The Ṣubḥ al-aʿshā was cited by David Kahn as the first published discussion of the substitution and transposition of ciphers, and the first description of a polyalphabetic cipher, in which each plaintext letter is assigned more than one substitution. The exposition on cryptanalysis included the use of tables of letter frequencies and sets of letters which cannot occur together in one word. [5] Kahn therefore cited it as the first work in human history that described cryptology, because it described both cryptography and cryptanalysis. Al-Qalqashandi quoted the text relevant to cryptology from the work of Ibn al-Durayhim (1312–1361) that was once considered lost.
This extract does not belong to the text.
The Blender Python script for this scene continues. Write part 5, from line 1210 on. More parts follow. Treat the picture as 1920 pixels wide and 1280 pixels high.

Later discoveries in Istanbul‟s Sulaimaniyyah Ottoman Archives did not just find the work by Ibn Duraihim, but also works of Al Kindi in the 9th century that is now considered the oldest work on cryptology.[6]


  1. ^ "al-Ḳalḳas̲h̲andī".
  2. ^ Meisami, Julie Scott; Starkey, Paul, eds. (1998). "al-Qalqashandi". Encyclopedia of Arabic Literature. 2. Routledge. p. 629.
  3. ^ Maaike van Berkel (2009). "al-QALQASHANDĪ". In Roger M. A. Allen; Terri DeYoung (eds.). Essays in Arabic Literary Biography II: 1350-1850. Otto Harrassowitz Verlag. pp. 331–40. ISBN 978-3-447-05933-6. Retrieved 30 March 2013.
  4. ^ Heba el-Toudy and Tarek Galal Abdelhamid (eds), Selections from Ṣubḥ al-A‘shā by al-Qalqashand ī, Clerk of the Mamluk Court: Egypt: “Seats of Government ” and “Regulations of the Kingdom ”, from Early Islam to the Mamluks', Al-Masāq: Journal of the Medieval Mediterranean (2017)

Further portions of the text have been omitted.